1. The serial numbering system at Gibson was quite messed up back in those days. They re-used numbers, so a number that is correct for 1964 was also correct for 1973 or whenever it was re-used. The difference in this case is that yours has an orange label, which would ordinarily suggest that the number was put on the guitar in 1964. Since that's clearly not the case here, the question becomes why your guitar has an orange label when the numbers in and on your guitar apparently indicate a 1973-75 date.

 

2. Binding can age very differently on two guitars from the same year. In this case, your guitar was apparently used for years by a professional player, so the guitar was probably exposed to more "trauma" (sunlight, cigarette smoke, etc etc), which could have caused it to yellow faster than your Les Paul (or some other guitar from the same year that was more "sheltered").

 

Confirming that the lower label is a Norlin label. I was able to lift the loose end of the orange label and see the corner of the Norlin label. The orange label is almost ready to fall off, only attached on one side. Also, I researched the serial numbers again from two sources, both show the 200 000 being used -64 and reused -73. There is an explanation for this in one of the old documents. Even though new serial ranges were issued, some people at the Kalamazoo factory continued to use the 60's six digit numbers for no other reason that's what they had been doing for a long time. This happened again 1977-78 when a number of random 60's serials were used again.

 

1973 would make sense. The guitar would have been 15 years old at the time when I laid my hands on it. So to me at that time it was old enough to look, feel and sound old, more so than a 10 year old guitar, which I think I would have noticed.
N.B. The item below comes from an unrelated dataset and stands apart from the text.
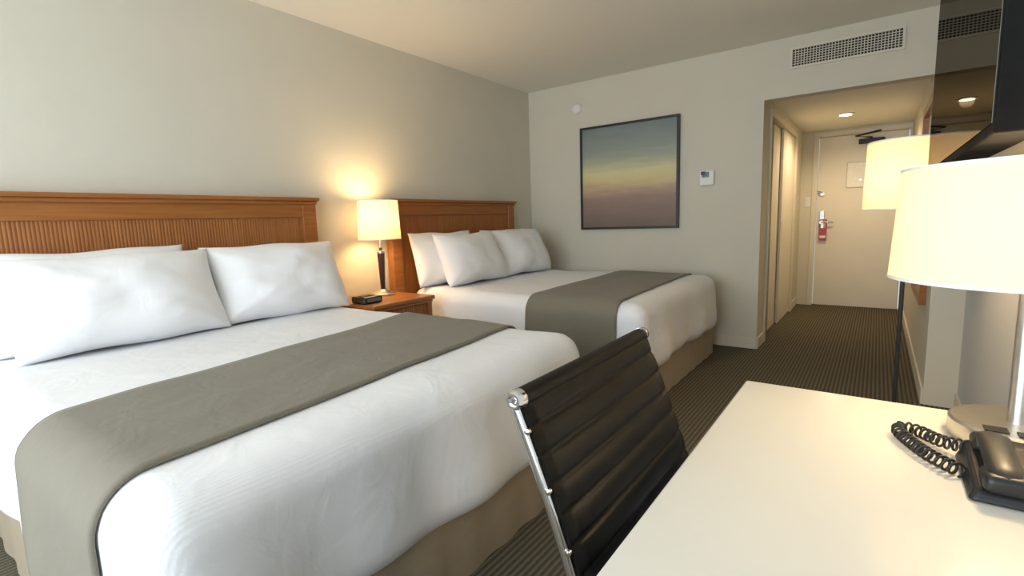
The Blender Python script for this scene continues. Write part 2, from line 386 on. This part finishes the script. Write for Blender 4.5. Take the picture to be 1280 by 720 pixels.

The refinish does not look likely, or, if it was done, maybe the whole body was refinished. I looked at it with a powerful magnifying glass in all places. The color of the darker part of the burst is absolutely identical. The way how the nitro finish joins the bindings is identical on top, sides and bottom.

 

Still weird, why would anybody try to "age" a guitar by 9-10 years by adding an older style label in such a clumsy way. To deceive, would you first removed the Norlin label, the glue the orange one in there properly. Even if it was a hasty job, it would have been easy to drop the larger orange label to cover all of the Norlin label ?

 

I am thinking now about how to get the orange label out of there without damaging the Norlin label. If that was gone, the guitar would be the way it should have been all along, a 1973 Norlin era Super 400 CES.

 

I will have more pictures, the upload feature of the forum tells me that I have used my 500k to upload. I'll figure out how to embed the pics to the HTML like others seem to be doing.